[Rows from a 3D scene dataset]
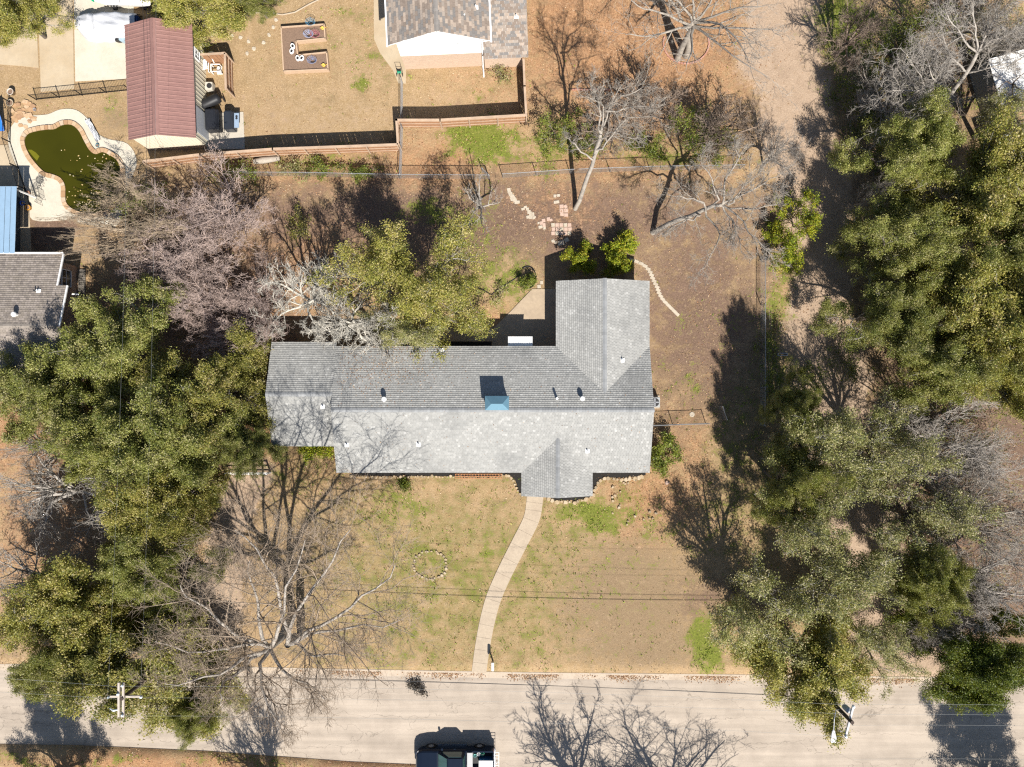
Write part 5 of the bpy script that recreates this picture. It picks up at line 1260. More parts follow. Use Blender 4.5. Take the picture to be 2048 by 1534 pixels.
wire('power_line', 'bare wire between the centres of the two utility poles', PA + Vector((.1, 0, 9.9)), PB + Vector((0, 0, 8.6)), .7, .006, ALU)
wire('power_line', 'bare wire leaving the left pole toward the left picture edge, upper one', PA + Vector((-.22, .8, 10.1)), FAR_L + Vector((0, 1.0, 9.8)), .5, .006, ALU)
wire('power_line', 'bare wire leaving the left pole toward the left picture edge, lower one', PA + Vector((-.22, .0, 10.1)), FAR_L + Vector((0, -.2, 9.8)), .5, .006, ALU)
for dx, lab in ((-.95, 'bare wire running north over the oaks from the left arm tip'), (1.15, 'bare wire running north over the oaks from the right arm tip')):
    wire('power_line', lab, PA + Vector((dx, .02, 9.95)), PA + Vector((dx * .8 + 1.0, 60, 9.6)), .9, .004, ALU)
for dy, lab in ((.95, 'bare wire from the right pole toward the right edge, topmost'), (.3, 'bare wire from the right pole toward the right edge, second'), (-.4, 'bare wire from the right pole toward the right edge, third'), (-2.6, 'bare wire over the street at right, lowest')):
    wire('power_line', lab, PB + Vector((.2, dy, 9.4)), FAR_R + Vector((0, dy + .3, 9.2)), .5, .006, ALU)
wire('service_drop', 'thin overhead cable crossing the red shed roof lengthwise', W(282, -60, 6.0), W(292, 420, 6.5), .3, .012, CABLE)
wire('service_drop', 'second thin overhead cable beside the first over the red shed roof', W(288, -60, 6.0), W(299, 420, 6.5), .35, .008, CABLE)

# ------------------------------------------------------------------ trees
def unit(D): return D / np.maximum(np.linalg.norm(D, axis=-1, keepdims=True), 1e-9)
def grow(P0, D, L, k, wobble, trop, rg):
    N = len(P0); P = np.zeros((N, k + 1, 3)); P[:, 0] = P0; d = unit(D)
    for i in range(k):
        d = unit(d + rg.normal(0, wobble, (N, 3)) + np.array([0, 0, trop])); P[:, i + 1] = P[:, i] + d * (L / k)[:, None]
    return P
def spawn(P, R, m, t0, t1, ang, rg, ratio, plane=0.0):
    """m children on each polyline; returns start, direction, length, radius"""
    N, k1, _ = P.shape; k = k1 - 1
    t = (t0 + (t1 - t0) * (np.arange(m)[None, :] + rg.random((N, m))) / m).clip(0, .999); f = t * k; i = f.astype(int); fr = (f - i)[..., None]
    idx = np.arange(N)[:, None]
    A, B = P[idx, i], P[idx, i + 1]; S = A + (B - A) * fr; T = unit(B - A)
    r = R[idx, i] * (1 - fr[..., 0]) + R[idx, i + 1] * fr[..., 0]
    X = unit(np.cross(T, rg.normal(0, 1, T.shape))); X[..., 2] *= (1 - plane); X = unit(X)
    a = np.radians(ang) * rg.uniform(.65, 1.3, t.shape)[..., None]
    D = T * np.cos(a) + X * np.sin(a)
    plen = np.linalg.norm(np.diff(P, axis=1), axis=2).sum(1)[:, None]
    L = plen * ratio * (1.15 - .55 * t) * rg.uniform(.7, 1.25, t.shape)
    return S.reshape(-1, 3), D.reshape(-1, 3), L.ravel(), r.ravel()
def tubes(P, R, n):
    N, k1, _ = P.shape
    T = np.zeros_like(P); T[:, 1:-1] = P[:, 2:] - P[:, :-2]; T[:, 0] = P[:, 1] - P[:, 0]; T[:, -1] = P[:, -1] - P[:, -2]; T = unit(T)
    ref = np.where(np.abs(T[:, :1, 2:3]) > .9, np.array([1.0, 0, 0]), np.array([0, 0, 1.0])); A = unit(np.cross(T, np.broadcast_to(ref, T.shape))); B = np.cross(T, A)
    th = 2 * np.pi * np.arange(n) / n
    V = P[:, :, None] + R[:, :, None, None] * (A[:, :, None] * np.cos(th)[:, None] + B[:, :, None] * np.sin(th)[:, None])
    b = (np.arange(N) * k1 * n)[:, None, None] + (np.arange(k1 - 1) * n)[None, :, None]; j = np.arange(n)[None, None, :]; j2 = (j + 1) % n
    Fq = np.stack([b + j, b + j2, b + n + j2, b + n + j], -1).reshape(-1, 4)
    return V.reshape(-1, 3), Fq
def joint(parts):
    V = []; Fq = []; c = 0
    for v, f in parts: V.append(v); Fq.append(f + c); c += len(v)
    return np.concatenate(V), np.concatenate(Fq)
def taper(N, k, r0, r1): return np.asarray(r0).reshape(-1, 1) * np.linspace(1, r1, k + 1)[None, :] * np.ones((N, 1))

def leaf_tris(C, size, asp, upb, rg):
    N = len(C); a = unit(rg.normal(0, 1, (N, 3))); nn = unit(rg.normal(0, 1, (N, 3)) + np.array([0, 0, upb])); b = unit(np.cross(nn, a)); a = unit(np.cross(b, nn))
    l = size * rg.uniform(.65, 1.3, (N, 1)); w = l * asp
    return np.stack([C - a * l * .5 + b * w * .5, C + a * l * .5, C - a * l * .4 - b * w * .5], 1).reshape(-1, 3), np.arange(N * 3).reshape(N, 3)

def leaf_quads(C, n_sp, size, asp, upb, rg):
    """leaves: diamond quads at centres C"""
    N = len(C); a = unit(rg.normal(0, 1, (N, 3))); nn = unit(rg.normal(0, 1, (N, 3)) + np.array([0, 0, upb])); b = unit(np.cross(nn, a)); a = unit(np.cross(b, nn))
    l = size * rg.uniform(.65, 1.3, (N, 1)); w = l * asp
    V = np.stack([C - a * l * .5, C + b * w * .5 - a * l * .05, C + a * l * .5, C - b * w * .5 - a * l * .05], 1).reshape(-1, 3)
    return V, np.arange(N * 4).reshape(N, 4)

BARK = {'warm': M('warm_twig', (.34, .265, .195), .9, .25, 6), 'twig': M('twig_bark', (.36, .335, .29), .9, .25, 6), 'oak': M('oak_bark', (.15, .125, .10), .95, .3, 8, .5, 20), 'pale': M('pale_bark', (.42, .38, .33), .9, .2, 5, .4, 14, col2=(.26, .23, .20), scale2=2.5, lo=.45, hi=.65), 'grey': M('grey_bark', (.38, .335, .28), .9, .2, 5, .4, 14, col2=(.22, .195, .17), scale2=2, lo=.45, hi=.7),
        'pink': M('myrtle_bark', (.48, .37, .32), .85, .2, 4), 'tan': M('tan_bark', (.40, .31, .215), .9, .2, 5), 'lichen': M('lichen_bark', (.58, .54, .46), .9, .2, 5), 'brown': M('brown_bark', (.27, .205, .155), .9, .25, 6), 'violet': M('violet_bark', (.42, .375, .325), .9, .2, 5)}
PROTO = {}
PAL = {'oak': [(0.227, 0.237, 0.055), (0.171, 0.189, 0.042), (0.302, 0.289, 0.091), (0.109, 0.131, 0.027), (0.364, 0.336, 0.152)],
       'gold': [(0.272, 0.255, 0.052), (0.197, 0.200, 0.040), (0.354, 0.310, 0.085), (0.118, 0.137, 0.027), (0.417, 0.349, 0.152)],
       'grey': [(0.251, 0.250, 0.085), (0.189, 0.197, 0.062), (0.339, 0.313, 0.139), (0.126, 0.141, 0.040), (0.415, 0.358, 0.201)],
       'lime': [(.25, .29, .018), (.18, .235, .015), (.35, .355, .026), (.10, .145, .011), (.38, .32, .03)],
       'deep': [(0.083, 0.115, 0.013), (0.127, 0.155, 0.017), (0.061, 0.086, 0.011), (0.182, 0.196, 0.024), (0.143, 0.163, 0.019)],
       'dark': [(.05, .045, .04), (.07, .06, .05), (.04, .035, .03), (.09, .075, .06), (.06, .05, .04)],  # shadow tone for the clump added on the street
       'shrub': [(.165, .20, .028), (.115, .155, .02), (.23, .25, .042), (.08, .105, .016), (.19, .185, .042)]}

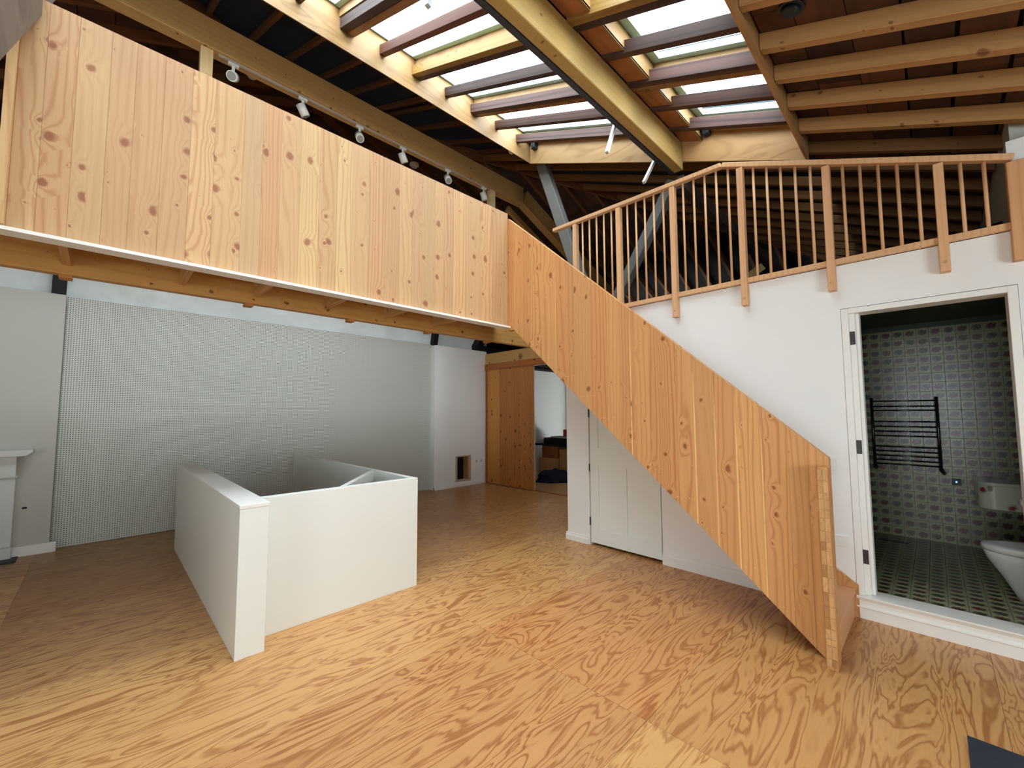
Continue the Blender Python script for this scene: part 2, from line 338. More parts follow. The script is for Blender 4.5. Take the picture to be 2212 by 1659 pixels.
# ================================================================== THE SETTING
# ---- floor: plywood sheets
floor = empty('floor'); floor['kind'] = 'structure'
HOLE = (-6.2, -3.41, 0.825, 2.02)           # stairwell opening
XB = [-7.4, -6.2, -4.92, -3.64, -2.36, -1.095, 0.17, 1.43, 3.25]
YB = [-4.55, -3.0, -0.46, 2.02, 4.66, 6.2]
def sub_rects(x0, x1, y0, y1, h):
    if x1 <= h[0] or x0 >= h[1] or y1 <= h[2] or y0 >= h[3]: return [(x0, x1, y0, y1)]
    out = []
    if y0 < h[2]: out.append((x0, x1, y0, h[2]))
    if y1 > h[3]: out.append((x0, x1, h[3], y1))
    ya, yb_ = max(y0, h[2]), min(y1, h[3])
    if x0 < h[0]: out.append((x0, h[0], ya, yb_))
    if x1 > h[1]: out.append((h[1], x1, ya, yb_))
    return out
tint = {(4, 3): (0.99, 0.85, 0.76), (4, 2): (0.96, 0.86, 0.78), (5, 2): (1.10, 1.10, 1.0), (3, 3): (1.10, 1.06, 0.98), (3, 2): (1.08, 1.04, 0.95),
        (2, 4): (1.0, 0.9, 0.78), (3, 4): (0.86, 0.62, 0.52), (1, 2): (0.72, 0.62, 0.52), (0, 2): (0.8, 0.78, 0.64), (2, 2): (0.86, 0.80, 0.7), (5, 3): (0.97, 0.90, 0.81),  # left-hand sheets tinted darker for the shade under the walkway
        (2, 3): (1.0, 0.9, 0.8), (1, 3): (0.9, 0.8, 0.68), (1, 4): (0.95, 0.85, 0.72), (6, 3): (0.96, 0.88, 0.78), (2, 1): (0.92, 0.88, 0.8), (3, 1): (1.0, 0.95, 0.86)}
gap = 0.0007
for i in range(len(XB) - 1):
    for j in range(len(YB) - 1):
        if (i, j) == (3, 2):
            prism('plywood_sheet', [(XB[3] + gap, YB[2] + gap), (XB[4] - gap, YB[2] + gap), (XB[4] - gap, YB[3] - gap), (HOLE[1], YB[3] - gap), (HOLE[1], HOLE[2]), (XB[3] + gap, HOLE[2])], -0.018, 0, 'z', M['ply'], floor, 0, color=tint[(3, 2)])
            continue
        for (a, b, c, d) in sub_rects(XB[i], XB[i + 1], YB[j], YB[j + 1], HOLE):
            if j == 4 and XB[i] > -3.7: continue
            box('plywood_sheet', a + gap, b - gap, c + gap, d - gap, -0.018, 0, M['ply'], floor, 0.0006, color=tint.get((i, j), random.choice([(1, .95, .88), (.97, .93, .86), (1.03, 1, .92)])))
for k, (a, b, c, d) in enumerate([(-7.4, -6.2, 6.24, 9.1), (-6.2, -4.95, 6.24, 9.1), (-4.95, -3.2, 6.24, 9.1)]):
    box('plywood_sheet', a + gap, b - gap, c, d, -0.018, 0, M['ply'], floor, 0.0006, color=(1.08, 1.05, 1.0))
fl = [(-7.6, -6.2, -4.7, 9.3), (-3.41, 3.4, -4.7, 9.3), (-6.2, -3.41, -4.7, 0.825), (-6.2, -3.41, 2.02, 9.3)]
boxes('subfloor', [(a, b, c, d, -0.25, -0.0185) for a, b, c, d in fl], M['white'], floor)

# ---- walls
# left wall: low white lining, pegboard, rough stone above
wl = empty('wall_left', (-7.3, 2, 0)); wl['kind'] = 'structure'
box('plaster', -7.45, -7.225, -4.6, 9.2, -0.02, 2.9, M['grey_white'], wl)
bm = bmesh.new()
NY, NZ = 260, 28
grid = [[None] * (NZ + 1) for _ in range(NY + 1)]
from mathutils import noise
for i in range(NY + 1):
    for j in range(NZ + 1):
        y = -4.6 + 11.0 * i / NY; z = 2.9 + 1.2 * j / NZ
        n = noise.noise(Vector((y * 2.2, z * 3.1, 1.3))) * 0.045 + noise.noise(Vector((y * 8, z * 11, 4.1))) * 0.03
        grid[i][j] = bm.verts.new((-7.33 + n, y, z))
for i in range(NY):
    for j in range(NZ): bm.faces.new([grid[i][j], grid[i + 1][j], grid[i + 1][j + 1], grid[i][j + 1]])
from_bm('stone_masonry', bm, M['masonry'], wl, smooth=True)
box('stone_core', -7.6, -7.40, -4.6, 6.4, 2.9, 4.1, M['masonry'], wl)
peg = box('pegboard', -7.224, -7.2, -0.36, 4.76, 0.012, 2.95, M['peg'], None, 0.001)
setp(peg, 'wide white perforated pegboard covering the left wall from floor to stone', 'pegboard')
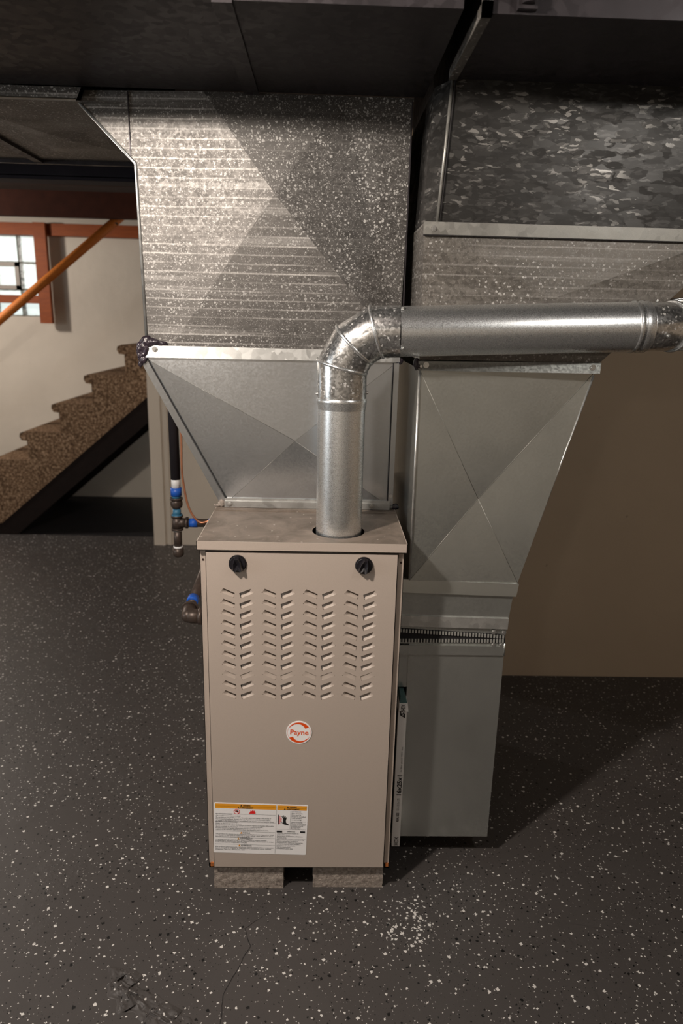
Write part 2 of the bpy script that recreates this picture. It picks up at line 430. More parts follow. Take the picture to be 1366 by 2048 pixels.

■ Request: Restate word for word only the lines from where the entries begin through the one with "wire('service_drop', 'second thin"; omit the pictures.

■ Answer to the exercise:
Write part 5 of the bpy script that recreates this picture. It picks up at line 1260. More parts follow. Use Blender 4.5. Take the picture to be 2048 by 1534 pixels.
wire('power_line', 'bare wire between the centres of the two utility poles', PA + Vector((.1, 0, 9.9)), PB + Vector((0, 0, 8.6)), .7, .006, ALU)
wire('power_line', 'bare wire leaving the left pole toward the left picture edge, upper one', PA + Vector((-.22, .8, 10.1)), FAR_L + Vector((0, 1.0, 9.8)), .5, .006, ALU)
wire('power_line', 'bare wire leaving the left pole toward the left picture edge, lower one', PA + Vector((-.22, .0, 10.1)), FAR_L + Vector((0, -.2, 9.8)), .5, .006, ALU)
for dx, lab in ((-.95, 'bare wire running north over the oaks from the left arm tip'), (1.15, 'bare wire running north over the oaks from the right arm tip')):
    wire('power_line', lab, PA + Vector((dx, .02, 9.95)), PA + Vector((dx * .8 + 1.0, 60, 9.6)), .9, .004, ALU)
for dy, lab in ((.95, 'bare wire from the right pole toward the right edge, topmost'), (.3, 'bare wire from the right pole toward the right edge, second'), (-.4, 'bare wire from the right pole toward the right edge, third'), (-2.6, 'bare wire over the street at right, lowest')):
    wire('power_line', lab, PB + Vector((.2, dy, 9.4)), FAR_R + Vector((0, dy + .3, 9.2)), .5, .006, ALU)
wire('service_drop', 'thin overhead cable crossing the red shed roof lengthwise', W(282, -60, 6.0), W(292, 420, 6.5), .3, .012, CABLE)
wire('service_drop', 'second thin overhead cable beside the first over the red shed roof', W(288, -60, 6.0), W(299, 420, 6.5), .35, .008, CABLE)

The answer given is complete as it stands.